If you're husband is working at the University I would definitely try and live in Swansea- Bridgend, Cardiff etc would be a complete pain to get to.
I like the areas to the West of Swansea best, like Mumbles etc but they are also amongst the more expensive so it depends on your budget.
I may be wrong but I don't think there are any private Senior schools in Swansea. I know a couple of people who go to St Michaels in Llanelli but most people I know go to Bishopston, Olchfa or Bishop Gore. I think Bishopston would be the most oversubscribed out of those so it may just depend on where you can get a space. They are all pretty good schools though.
I had to contact the council about one off places in primary schools a while ago and they were very helpful.

Sadik Tue 08-Jan-19 18:47:40

"I also don’t understand the role of the Welsh Baccalaureate and could use guidance as to whether we need to pay attention when a school doesn’t offer/include it."

Really don't worry about the Welsh bac - it is still compulsory in state schools (don't know about private) but it's not a big deal.

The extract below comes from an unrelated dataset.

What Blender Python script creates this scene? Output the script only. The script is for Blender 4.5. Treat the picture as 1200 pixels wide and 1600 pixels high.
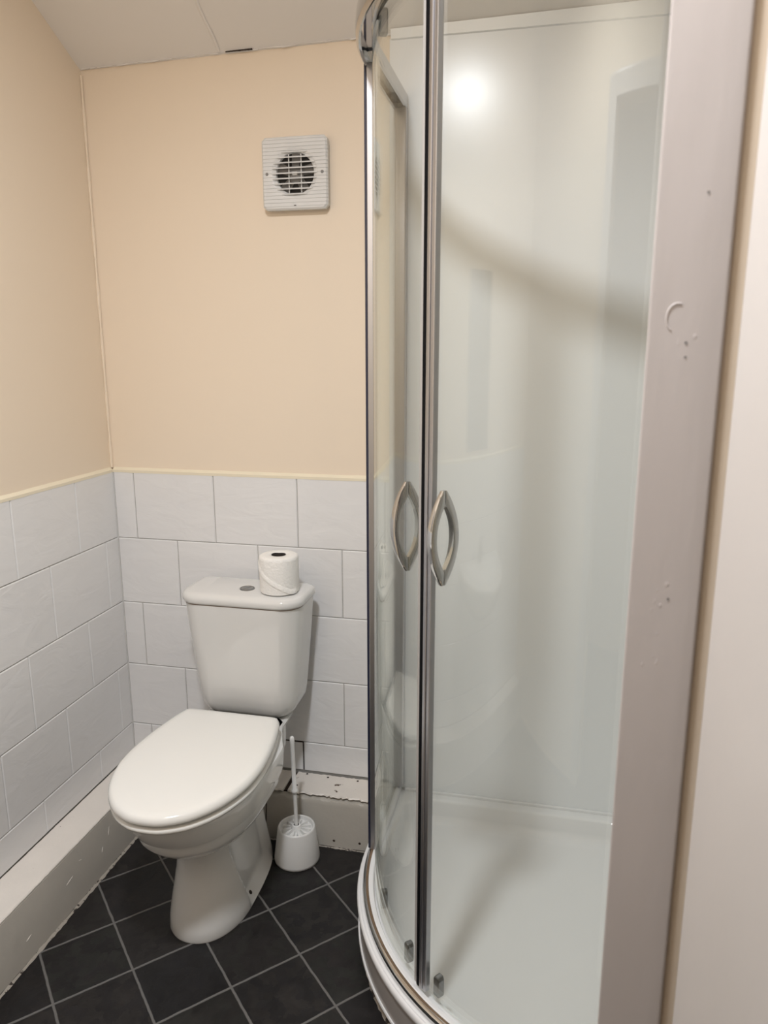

There's some voluntary work (dd & friends helped out in a primary school library), an individual project, some stuff about how businesses work, a 'global citizenship' section (dd's group researched anti-muslim discrimination and religious extremism) that sort of thing.

It's all a Good Thing in terms of teaching children broader skills outside the usual subject boundaries but not at all greatly significant for their academic future.

Sadik Tue 08-Jan-19 18:55:07

Your main problem may be the fact that your dd is 15 in July. That would generally mean that she would be going into year 11, not year 10 this coming September

As I'm sure you realise, that wouldn't work at all with the Welsh (and English) exam system - she really does need to go into year 10 as GCSEs are a two year course. So the most important issue will be to find a school that will take her into year 10.

Are you able to visit before you move so that you can go and see the schools that are available? It may be that some just feel a better 'fit' for your dd than others.

lots33 Tue 08-Jan-19 19:00:33

Swansea is a lovely place to live. The west of Swansea is the nicest; and the comprehensives that cover the west of town, Bishopston, Bishop Gore and Olchfa, are all highly regarded. My children are still in primary but I would happily send them to all three, although Mine will go to Bishop Gore. If you live in Sketty or Uplands, your DH could walk to work through the park, with views of Swansea Bay.

Silverbella Tue 08-Jan-19 20:00:58

Swansea is a lovely place to live. I would suggest you look West of Swansea, so areas including sketty, mumbles, newton, three crosses and then down onto Gower. Secondary schools in the area are Bishopston Comprehensive, Bishop Gore and Olchfa. There are 2 independent schools to consider Ffynone House in the Uplands and St Michael's in Llanelli.